• _WORK TO COMPLETE_: Word for word, quote all of the material, omitting the pictures.

• _DATA_:
* START *
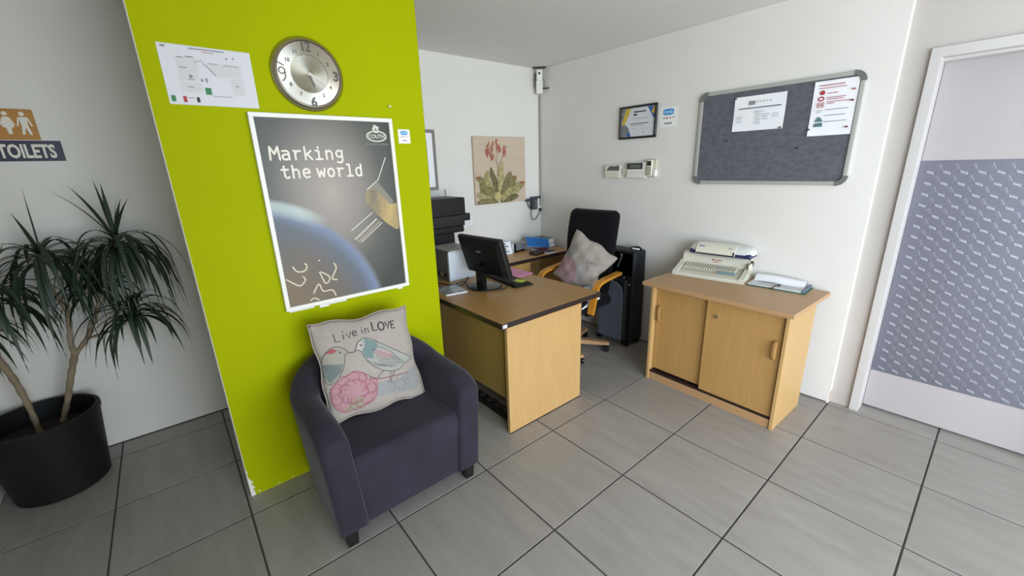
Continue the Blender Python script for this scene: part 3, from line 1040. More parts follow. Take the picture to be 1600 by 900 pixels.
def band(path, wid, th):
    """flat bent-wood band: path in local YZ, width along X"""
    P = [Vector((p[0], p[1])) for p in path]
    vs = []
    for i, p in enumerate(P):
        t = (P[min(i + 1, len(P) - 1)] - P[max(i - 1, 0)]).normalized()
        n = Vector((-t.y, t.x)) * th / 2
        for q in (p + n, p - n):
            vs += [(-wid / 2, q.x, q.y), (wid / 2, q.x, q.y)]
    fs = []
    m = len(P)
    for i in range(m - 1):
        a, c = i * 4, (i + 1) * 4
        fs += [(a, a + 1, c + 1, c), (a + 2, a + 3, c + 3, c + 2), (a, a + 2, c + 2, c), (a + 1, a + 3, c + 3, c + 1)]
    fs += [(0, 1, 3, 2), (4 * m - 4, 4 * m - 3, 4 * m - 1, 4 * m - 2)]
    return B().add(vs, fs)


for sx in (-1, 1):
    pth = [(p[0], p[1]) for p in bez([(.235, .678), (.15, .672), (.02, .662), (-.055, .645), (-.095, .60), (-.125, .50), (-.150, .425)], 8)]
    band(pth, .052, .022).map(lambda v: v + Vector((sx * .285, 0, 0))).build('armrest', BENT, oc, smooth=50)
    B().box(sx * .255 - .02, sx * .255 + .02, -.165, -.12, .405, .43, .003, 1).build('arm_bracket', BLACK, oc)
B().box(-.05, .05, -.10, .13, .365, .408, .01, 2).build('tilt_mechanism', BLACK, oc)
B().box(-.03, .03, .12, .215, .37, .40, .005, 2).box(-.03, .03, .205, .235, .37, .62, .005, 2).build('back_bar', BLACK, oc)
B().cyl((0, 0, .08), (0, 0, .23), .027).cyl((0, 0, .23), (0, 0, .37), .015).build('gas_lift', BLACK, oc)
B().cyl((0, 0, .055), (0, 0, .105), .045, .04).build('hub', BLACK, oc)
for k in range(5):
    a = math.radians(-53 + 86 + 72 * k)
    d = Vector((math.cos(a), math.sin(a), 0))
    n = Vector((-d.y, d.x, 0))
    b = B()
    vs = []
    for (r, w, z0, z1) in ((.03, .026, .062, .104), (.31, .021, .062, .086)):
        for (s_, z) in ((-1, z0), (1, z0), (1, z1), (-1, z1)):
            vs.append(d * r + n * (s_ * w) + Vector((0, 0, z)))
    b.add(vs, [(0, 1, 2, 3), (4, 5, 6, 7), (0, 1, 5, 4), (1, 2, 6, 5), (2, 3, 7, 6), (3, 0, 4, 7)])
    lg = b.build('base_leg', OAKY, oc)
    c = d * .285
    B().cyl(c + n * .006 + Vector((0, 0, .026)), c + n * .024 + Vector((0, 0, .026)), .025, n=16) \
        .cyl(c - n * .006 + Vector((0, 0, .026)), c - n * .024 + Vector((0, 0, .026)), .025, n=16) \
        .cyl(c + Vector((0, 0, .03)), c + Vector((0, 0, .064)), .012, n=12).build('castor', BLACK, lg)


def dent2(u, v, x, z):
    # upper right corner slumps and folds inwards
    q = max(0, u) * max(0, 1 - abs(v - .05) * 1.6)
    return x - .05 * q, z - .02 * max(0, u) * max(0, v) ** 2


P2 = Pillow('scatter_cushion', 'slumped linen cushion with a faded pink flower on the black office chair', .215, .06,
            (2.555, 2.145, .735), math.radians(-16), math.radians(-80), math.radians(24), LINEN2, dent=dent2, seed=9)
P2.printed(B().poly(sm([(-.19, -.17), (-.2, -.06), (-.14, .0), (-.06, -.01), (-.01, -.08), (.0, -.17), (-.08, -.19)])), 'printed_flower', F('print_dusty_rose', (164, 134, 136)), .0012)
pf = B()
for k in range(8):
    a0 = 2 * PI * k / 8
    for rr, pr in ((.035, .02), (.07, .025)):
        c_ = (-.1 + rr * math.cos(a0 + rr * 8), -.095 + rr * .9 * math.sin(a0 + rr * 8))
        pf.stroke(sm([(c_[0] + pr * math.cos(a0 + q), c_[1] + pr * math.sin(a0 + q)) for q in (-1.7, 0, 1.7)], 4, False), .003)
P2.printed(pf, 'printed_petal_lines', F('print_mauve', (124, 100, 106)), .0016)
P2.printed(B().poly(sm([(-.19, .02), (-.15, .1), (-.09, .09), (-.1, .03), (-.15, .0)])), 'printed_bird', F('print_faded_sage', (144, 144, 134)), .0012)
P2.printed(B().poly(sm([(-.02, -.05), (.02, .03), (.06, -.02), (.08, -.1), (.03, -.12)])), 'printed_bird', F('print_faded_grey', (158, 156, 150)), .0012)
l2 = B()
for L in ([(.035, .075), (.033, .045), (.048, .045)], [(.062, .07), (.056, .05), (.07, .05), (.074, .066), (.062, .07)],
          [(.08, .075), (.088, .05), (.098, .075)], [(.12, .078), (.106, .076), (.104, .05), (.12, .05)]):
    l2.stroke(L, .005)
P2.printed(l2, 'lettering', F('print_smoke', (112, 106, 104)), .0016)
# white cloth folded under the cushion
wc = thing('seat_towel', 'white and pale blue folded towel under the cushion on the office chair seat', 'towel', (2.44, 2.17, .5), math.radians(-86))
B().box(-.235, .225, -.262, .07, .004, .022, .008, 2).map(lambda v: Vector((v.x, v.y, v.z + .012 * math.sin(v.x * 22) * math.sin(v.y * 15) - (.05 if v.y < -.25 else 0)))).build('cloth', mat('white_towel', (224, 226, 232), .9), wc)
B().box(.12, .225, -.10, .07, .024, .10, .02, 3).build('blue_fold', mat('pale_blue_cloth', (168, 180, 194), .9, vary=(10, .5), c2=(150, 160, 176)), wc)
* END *
• _OUTPUT OF THE TASK_:
Continue the Blender Python script for this scene: part 3, from line 1040. More parts follow. Take the picture to be 1600 by 900 pixels.
def band(path, wid, th):
    """flat bent-wood band: path in local YZ, width along X"""
    P = [Vector((p[0], p[1])) for p in path]
    vs = []
    for i, p in enumerate(P):
        t = (P[min(i + 1, len(P) - 1)] - P[max(i - 1, 0)]).normalized()
        n = Vector((-t.y, t.x)) * th / 2
        for q in (p + n, p - n):
            vs += [(-wid / 2, q.x, q.y), (wid / 2, q.x, q.y)]
    fs = []
    m = len(P)
    for i in range(m - 1):
        a, c = i * 4, (i + 1) * 4
        fs += [(a, a + 1, c + 1, c), (a + 2, a + 3, c + 3, c + 2), (a, a + 2, c + 2, c), (a + 1, a + 3, c + 3, c + 1)]
    fs += [(0, 1, 3, 2), (4 * m - 4, 4 * m - 3, 4 * m - 1, 4 * m - 2)]
    return B().add(vs, fs)


for sx in (-1, 1):
    pth = [(p[0], p[1]) for p in bez([(.235, .678), (.15, .672), (.02, .662), (-.055, .645), (-.095, .60), (-.125, .50), (-.150, .425)], 8)]
    band(pth, .052, .022).map(lambda v: v + Vector((sx * .285, 0, 0))).build('armrest', BENT, oc, smooth=50)
    B().box(sx * .255 - .02, sx * .255 + .02, -.165, -.12, .405, .43, .003, 1).build('arm_bracket', BLACK, oc)
B().box(-.05, .05, -.10, .13, .365, .408, .01, 2).build('tilt_mechanism', BLACK, oc)
B().box(-.03, .03, .12, .215, .37, .40, .005, 2).box(-.03, .03, .205, .235, .37, .62, .005, 2).build('back_bar', BLACK, oc)
B().cyl((0, 0, .08), (0, 0, .23), .027).cyl((0, 0, .23), (0, 0, .37), .015).build('gas_lift', BLACK, oc)
B().cyl((0, 0, .055), (0, 0, .105), .045, .04).build('hub', BLACK, oc)
for k in range(5):
    a = math.radians(-53 + 86 + 72 * k)
    d = Vector((math.cos(a), math.sin(a), 0))
    n = Vector((-d.y, d.x, 0))
    b = B()
    vs = []
    for (r, w, z0, z1) in ((.03, .026, .062, .104), (.31, .021, .062, .086)):
        for (s_, z) in ((-1, z0), (1, z0), (1, z1), (-1, z1)):
            vs.append(d * r + n * (s_ * w) + Vector((0, 0, z)))
    b.add(vs, [(0, 1, 2, 3), (4, 5, 6, 7), (0, 1, 5, 4), (1, 2, 6, 5), (2, 3, 7, 6), (3, 0, 4, 7)])
    lg = b.build('base_leg', OAKY, oc)
    c = d * .285
    B().cyl(c + n * .006 + Vector((0, 0, .026)), c + n * .024 + Vector((0, 0, .026)), .025, n=16) \
        .cyl(c - n * .006 + Vector((0, 0, .026)), c - n * .024 + Vector((0, 0, .026)), .025, n=16) \
        .cyl(c + Vector((0, 0, .03)), c + Vector((0, 0, .064)), .012, n=12).build('castor', BLACK, lg)


def dent2(u, v, x, z):
    # upper right corner slumps and folds inwards
    q = max(0, u) * max(0, 1 - abs(v - .05) * 1.6)
    return x - .05 * q, z - .02 * max(0, u) * max(0, v) ** 2


P2 = Pillow('scatter_cushion', 'slumped linen cushion with a faded pink flower on the black office chair', .215, .06,
            (2.555, 2.145, .735), math.radians(-16), math.radians(-80), math.radians(24), LINEN2, dent=dent2, seed=9)
P2.printed(B().poly(sm([(-.19, -.17), (-.2, -.06), (-.14, .0), (-.06, -.01), (-.01, -.08), (.0, -.17), (-.08, -.19)])), 'printed_flower', F('print_dusty_rose', (164, 134, 136)), .0012)
pf = B()
for k in range(8):
    a0 = 2 * PI * k / 8
    for rr, pr in ((.035, .02), (.07, .025)):
        c_ = (-.1 + rr * math.cos(a0 + rr * 8), -.095 + rr * .9 * math.sin(a0 + rr * 8))
        pf.stroke(sm([(c_[0] + pr * math.cos(a0 + q), c_[1] + pr * math.sin(a0 + q)) for q in (-1.7, 0, 1.7)], 4, False), .003)
P2.printed(pf, 'printed_petal_lines', F('print_mauve', (124, 100, 106)), .0016)
P2.printed(B().poly(sm([(-.19, .02), (-.15, .1), (-.09, .09), (-.1, .03), (-.15, .0)])), 'printed_bird', F('print_faded_sage', (144, 144, 134)), .0012)
P2.printed(B().poly(sm([(-.02, -.05), (.02, .03), (.06, -.02), (.08, -.1), (.03, -.12)])), 'printed_bird', F('print_faded_grey', (158, 156, 150)), .0012)
l2 = B()
for L in ([(.035, .075), (.033, .045), (.048, .045)], [(.062, .07), (.056, .05), (.07, .05), (.074, .066), (.062, .07)],
          [(.08, .075), (.088, .05), (.098, .075)], [(.12, .078), (.106, .076), (.104, .05), (.12, .05)]):
    l2.stroke(L, .005)
P2.printed(l2, 'lettering', F('print_smoke', (112, 106, 104)), .0016)
# white cloth folded under the cushion
wc = thing('seat_towel', 'white and pale blue folded towel under the cushion on the office chair seat', 'towel', (2.44, 2.17, .5), math.radians(-86))
B().box(-.235, .225, -.262, .07, .004, .022, .008, 2).map(lambda v: Vector((v.x, v.y, v.z + .012 * math.sin(v.x * 22) * math.sin(v.y * 15) - (.05 if v.y < -.25 else 0)))).build('cloth', mat('white_towel', (224, 226, 232), .9), wc)
B().box(.12, .225, -.10, .07, .024, .10, .02, 3).build('blue_fold', mat('pale_blue_cloth', (168, 180, 194), .9, vary=(10, .5), c2=(150, 160, 176)), wc)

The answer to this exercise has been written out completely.